Reviewed by Michael Bloor
(first published in Literally Stories, April 9th, 2023)
These days, poor old Morris (1834-96) must be swirling like a dervish in that quiet Oxfordshire churchyard. These days, the sad truth is that the great pioneer socialist writer, printer and publisher is largely remembered as a designer of curtains and wallpapers.
Morris was born into a wealthy Victorian family, educated at Marlborough College and Oxford University, and intended for the priesthood. Like any educated Victorian gentleman, he was saturated in the Greek and Roman classics. Indeed, many of his early (and very popular) poems were re-tellings of classical stories. A visit as a young man to the great gothic cathedrals of France led to him turn away from a career in the church and to start (but not complete) an apprenticeship as an architect. He became an expert on medieval art and literature; he learned weaving and dyeing, manuscript illumination and bookbinding. He designed typefaces as well as fabrics. And he hated the squalor and misery he saw around him in mid-Victorian Britain. So, he eventually threw himself into the new-minted socialist movement.
In his day, he was mainly famous as a poet – he refused the post of Poet Laureate, in succession to Tennyson. And in his day also, he was notorious for being one of the leaders of the Trafalgar Square ‘Bloody Sunday’ demonstration of the unemployed in 1887 (broken up by police and soldiers with fixed bayonets and live ammunition), and for his speech at the graveside of the demonstrator who died, trampled by a police horse. He was a scholar of the medieval chronicles and the first translator of many of the Icelandic sagas. More than just a translator, he was a voluble enthusiast: he argued that the Volsunga Saga should be as famous to us as the tales of Troy.
He’s not out of print. His Collected Works, edited by his daughter, May Morris, are available in 24 volumes from Cambridge University Press (if you have a spare £500). And Wayne State University Press published a further ten previously uncollected speeches, edited by Eugene Lemire, in 1969. But the only one of his books that remains popular today is his vision of a future socialist society, ‘News from Nowhere,’ available in the Penguin Classics series.
The Penguin ‘News from Nowhere’ is OK, I’m not knocking it; it’s even got one of his textile designs on the front cover. I just think it’s a shame that the string of prose romances that he wrote in the last years of his life are now so little read. The House of the Wolfings, the first (and the best) of the bunch, was published in 1888.

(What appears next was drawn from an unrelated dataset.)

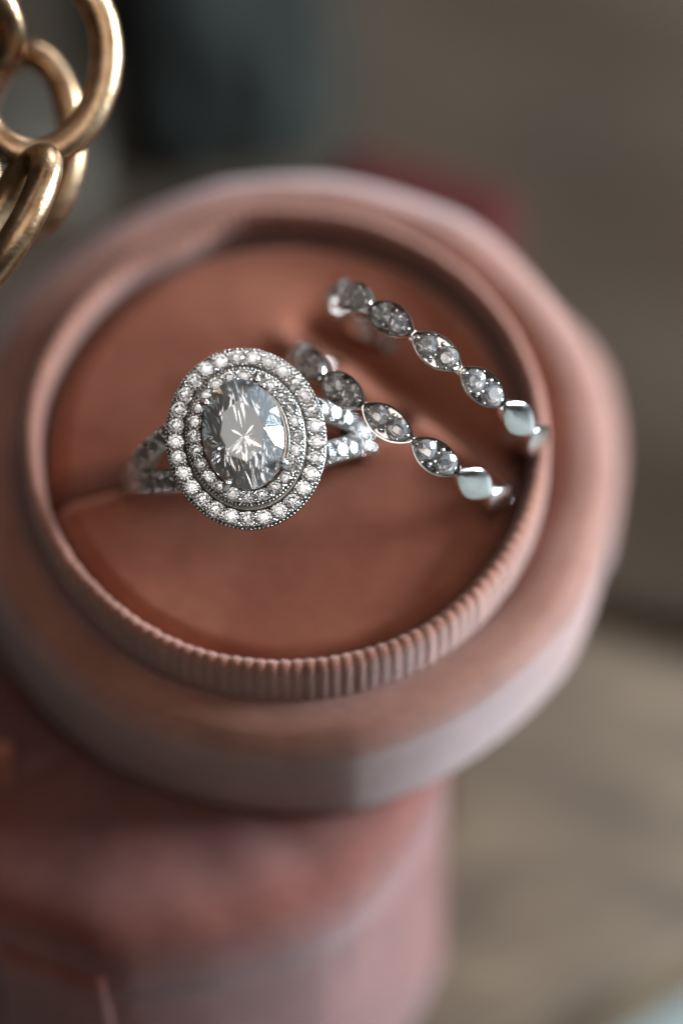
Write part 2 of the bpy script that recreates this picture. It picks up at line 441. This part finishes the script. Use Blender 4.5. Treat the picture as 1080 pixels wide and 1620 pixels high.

Morris wrote them largely for his own enjoyment; he’s supposed to have written much of the second romance, ‘The Roots of the Mountains,’ to while away the time on a long train journey to speak to the socialists in Aberdeen. The romances had a wide audience when they were published. Oscar Wilde wrote a laudatory review of The House of the Wolfings. W.B. Yeats and J.R.R. Tolkien were among those who were greatly influenced by the stories.
The House of the Wolfings is set in a great forested area of central Europe in the days of Imperial Rome. The Wolfings were imagined as one of a number of clans constituting a Gothic tribe dwelling in The Mark, a territory of cleared areas in the great forest. The story concerns the successful resistance of the peoples of the Mark to a Roman invasion. Thiodolf, a Wolfing Warrior, is chosen as the War Duke to lead the Markmen in battle. His secret lover is Wood-Sun, living alone in the forest, ‘a daughter of the Gods […] and a Chooser of the Slain.’ She foresees his death in battle and shows him a magical, dwarf-wrought, metal-ringed hawberk (later to be pinched by Tolkien), which she begs him to wear for protection. He doesn’t fancy it, but is sweet-talked into pulling it on. The hawberk causes him to swoon at critical junctures in the battle, with potentially disastrous consequences. He takes it off, turns the tide of battle, and is slain. But thanks to his sacrifice, the Romans are defeated and driven off.
It’s beautifully written in an antique style, with critical parts of the dialogues declaimed as poetry, as in some of the Icelandic sagas. Though the bits and pieces of prophecy and magic fit perfectly naturally into the Early Medieval setting, they have served as one of the precursors of some pretty awful modern fantasy novels. I don’t blame Morris for that. Instead, I think the book is an extraordinary achievement, documenting Morris’s intellectual journey.
William Morris was a Victorian gentleman raised on a diet of classical heroes in a century that saw a long, long procession of British Imperialist wars of conquest against indigenous societies in Africa, India, Afghanistan and the Far East. Here was a gentleman who championed the folk assemblies of the Mark against the hierarchical slave society of Imperial Rome, who preferred the domestic carvings of medieval carpenters and masons to the arts patronage of the idle rich, and who would give the victory over the drilled professional soldiers to a band of part-time warrior-farmers, warrior-smiths, and warrior-herdsmen, fighting for their way of life.
The choices that Morris made, and celebrated in such chiming prose, seem easier to us now, a hundred and thirty-odd years on. But such bold, bright, revolutionary writing deserves to be still read.